Repeat verbatim only the lines from the opening of the material below through the one that contains "PI = math.pi".

========================================================================

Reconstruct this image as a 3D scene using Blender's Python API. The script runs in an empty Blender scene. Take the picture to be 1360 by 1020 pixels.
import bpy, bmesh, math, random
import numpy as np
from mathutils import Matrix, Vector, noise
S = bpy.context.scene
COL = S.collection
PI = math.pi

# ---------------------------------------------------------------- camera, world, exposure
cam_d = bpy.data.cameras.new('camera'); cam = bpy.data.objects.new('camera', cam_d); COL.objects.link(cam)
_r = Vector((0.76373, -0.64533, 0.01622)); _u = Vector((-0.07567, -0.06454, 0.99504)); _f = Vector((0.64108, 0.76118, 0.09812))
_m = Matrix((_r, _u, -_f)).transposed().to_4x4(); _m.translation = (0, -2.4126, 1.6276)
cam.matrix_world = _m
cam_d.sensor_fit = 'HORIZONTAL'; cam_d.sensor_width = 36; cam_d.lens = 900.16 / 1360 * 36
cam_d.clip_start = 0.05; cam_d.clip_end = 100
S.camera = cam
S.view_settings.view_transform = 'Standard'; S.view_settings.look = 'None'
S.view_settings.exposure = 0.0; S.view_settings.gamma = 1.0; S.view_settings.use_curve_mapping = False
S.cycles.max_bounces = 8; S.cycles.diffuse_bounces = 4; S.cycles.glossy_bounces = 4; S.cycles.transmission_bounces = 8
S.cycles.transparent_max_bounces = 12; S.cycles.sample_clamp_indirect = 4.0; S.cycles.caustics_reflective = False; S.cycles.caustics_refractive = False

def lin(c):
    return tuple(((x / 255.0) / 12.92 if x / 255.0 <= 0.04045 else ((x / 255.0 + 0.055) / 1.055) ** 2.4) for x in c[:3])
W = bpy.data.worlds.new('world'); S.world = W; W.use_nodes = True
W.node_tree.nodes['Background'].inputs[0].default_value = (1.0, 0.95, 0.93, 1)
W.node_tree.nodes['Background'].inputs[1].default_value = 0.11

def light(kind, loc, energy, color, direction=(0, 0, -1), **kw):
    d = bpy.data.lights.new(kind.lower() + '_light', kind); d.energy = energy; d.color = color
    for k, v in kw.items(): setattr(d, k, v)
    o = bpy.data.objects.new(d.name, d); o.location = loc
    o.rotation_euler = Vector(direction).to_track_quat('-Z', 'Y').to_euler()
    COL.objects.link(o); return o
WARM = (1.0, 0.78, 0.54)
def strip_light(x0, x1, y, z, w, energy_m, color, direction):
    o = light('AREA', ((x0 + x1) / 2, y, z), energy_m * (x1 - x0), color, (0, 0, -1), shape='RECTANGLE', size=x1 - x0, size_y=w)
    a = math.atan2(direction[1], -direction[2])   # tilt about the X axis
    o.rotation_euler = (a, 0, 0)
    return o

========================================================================

Result:
Reconstruct this image as a 3D scene using Blender's Python API. The script runs in an empty Blender scene. Take the picture to be 1360 by 1020 pixels.
import bpy, bmesh, math, random
import numpy as np
from mathutils import Matrix, Vector, noise
S = bpy.context.scene
COL = S.collection
PI = math.pi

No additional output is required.